Some of these are quite nice.
I wonder if you have ever seen the picture I
once scanned from Franz Boll 'Sphaera'. This was
from a Greek astrological diagram, now in Turin.
It has two nice features:
1) it looks quite like the 12-segmented figure
in the VMs (the one with the dark and bright
moon or planet faces). It is actually the picture
that made me realise that the VMs drawing
has seven individual words in there, which would
really seem to be the names of the planets.
2) it has old-style Greek symbols for the zodiac
signs, and the one for Aries (a V with an under-
score) looks exactly like the first red doodle
on VMs f1r.
I cannot find a single copy of this figure on any
of my old pages. Even the photocopy has gone missing.

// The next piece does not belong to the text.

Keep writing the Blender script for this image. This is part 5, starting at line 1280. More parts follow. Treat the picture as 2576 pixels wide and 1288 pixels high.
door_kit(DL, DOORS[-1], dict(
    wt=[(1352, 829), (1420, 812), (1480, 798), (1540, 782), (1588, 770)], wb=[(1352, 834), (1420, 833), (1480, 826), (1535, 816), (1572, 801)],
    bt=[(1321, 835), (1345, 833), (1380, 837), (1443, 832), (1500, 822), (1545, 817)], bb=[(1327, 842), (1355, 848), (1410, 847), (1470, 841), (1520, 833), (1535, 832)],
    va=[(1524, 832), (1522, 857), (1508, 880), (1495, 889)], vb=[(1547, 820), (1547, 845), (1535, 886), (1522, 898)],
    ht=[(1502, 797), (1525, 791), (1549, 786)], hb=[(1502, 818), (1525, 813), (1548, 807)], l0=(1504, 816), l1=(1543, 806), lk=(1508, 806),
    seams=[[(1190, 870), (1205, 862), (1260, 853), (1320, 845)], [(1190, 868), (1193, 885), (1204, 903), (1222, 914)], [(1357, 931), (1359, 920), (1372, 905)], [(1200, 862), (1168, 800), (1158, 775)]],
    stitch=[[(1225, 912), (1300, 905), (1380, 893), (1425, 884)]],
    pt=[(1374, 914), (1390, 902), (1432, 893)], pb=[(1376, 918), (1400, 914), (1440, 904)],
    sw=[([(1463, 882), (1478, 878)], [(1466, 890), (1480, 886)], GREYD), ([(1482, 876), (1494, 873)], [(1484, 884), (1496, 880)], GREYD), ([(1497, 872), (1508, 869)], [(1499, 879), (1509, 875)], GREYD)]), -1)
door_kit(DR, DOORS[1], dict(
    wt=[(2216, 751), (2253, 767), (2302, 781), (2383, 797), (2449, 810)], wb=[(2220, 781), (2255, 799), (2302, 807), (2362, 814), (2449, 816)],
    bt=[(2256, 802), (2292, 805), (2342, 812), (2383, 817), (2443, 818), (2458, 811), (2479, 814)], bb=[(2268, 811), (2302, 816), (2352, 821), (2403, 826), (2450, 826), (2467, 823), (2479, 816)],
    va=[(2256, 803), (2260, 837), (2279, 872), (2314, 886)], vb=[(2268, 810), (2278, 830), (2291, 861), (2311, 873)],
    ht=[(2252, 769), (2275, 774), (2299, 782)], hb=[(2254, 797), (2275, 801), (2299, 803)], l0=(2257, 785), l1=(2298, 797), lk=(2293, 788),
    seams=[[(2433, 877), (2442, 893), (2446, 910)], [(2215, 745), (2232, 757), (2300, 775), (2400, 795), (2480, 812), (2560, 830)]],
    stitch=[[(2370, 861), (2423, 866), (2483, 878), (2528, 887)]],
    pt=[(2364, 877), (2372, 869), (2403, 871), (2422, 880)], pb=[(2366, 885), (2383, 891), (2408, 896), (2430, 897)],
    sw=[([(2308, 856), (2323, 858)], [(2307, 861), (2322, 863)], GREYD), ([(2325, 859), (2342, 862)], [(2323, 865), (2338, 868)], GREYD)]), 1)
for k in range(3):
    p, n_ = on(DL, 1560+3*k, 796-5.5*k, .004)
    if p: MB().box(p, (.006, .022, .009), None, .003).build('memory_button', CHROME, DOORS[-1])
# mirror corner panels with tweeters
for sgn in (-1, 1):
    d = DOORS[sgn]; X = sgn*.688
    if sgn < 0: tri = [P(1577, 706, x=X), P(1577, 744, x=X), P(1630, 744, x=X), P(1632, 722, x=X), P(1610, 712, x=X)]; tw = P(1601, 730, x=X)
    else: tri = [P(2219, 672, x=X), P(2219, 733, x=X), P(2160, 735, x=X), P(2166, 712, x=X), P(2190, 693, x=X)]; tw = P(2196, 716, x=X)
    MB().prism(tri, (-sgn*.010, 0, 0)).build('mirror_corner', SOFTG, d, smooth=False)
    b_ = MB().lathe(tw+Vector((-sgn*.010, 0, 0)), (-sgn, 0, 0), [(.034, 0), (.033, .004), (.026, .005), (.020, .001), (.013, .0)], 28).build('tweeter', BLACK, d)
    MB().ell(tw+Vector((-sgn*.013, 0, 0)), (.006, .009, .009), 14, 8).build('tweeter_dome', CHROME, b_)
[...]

I know that Dennis had a copy too, for a while, and
somewhere in the mailing list archive there is a
reference to another web page with the same figure
stating it is actually part of the VMs. (Jim Reeds
found that one).
> 2) There is a long tradition of rosette-like
> diagrams with characters around
> their perimeter, the so called "rota paschalis" used
> to determine the exact
> dates of Easter.
Didn't Gauss (well post-VMs) invent a way to predict
the dates of Easter using a method involving
prime numbers, a.o. 17? My memory is foggy here.
There is of course the 17-sequences page on
f57v, and a 34-sequence on the "partner page"
on the same bifolium (66r??).
> 5) As always the pictures that have the strongest
> VMs look-and-feel are the
> German woodcuts (not the Italian engravings) that
> are usually much older
> than the actual dating of the VMs. There must be
> some significance in this
> fact but I don't dare to speculate.
>
> Is it reasonable to suppose that the VMs author
> could have seen more
> engravings and woodcuts than other manuscripts? Was
> printing technology
> already so common in his time?
Woodcuts were being used at this time. Printing
was just in the process of being invented :-)
A MS like the VMs could well have been written after
the invention of printing for several good reasons.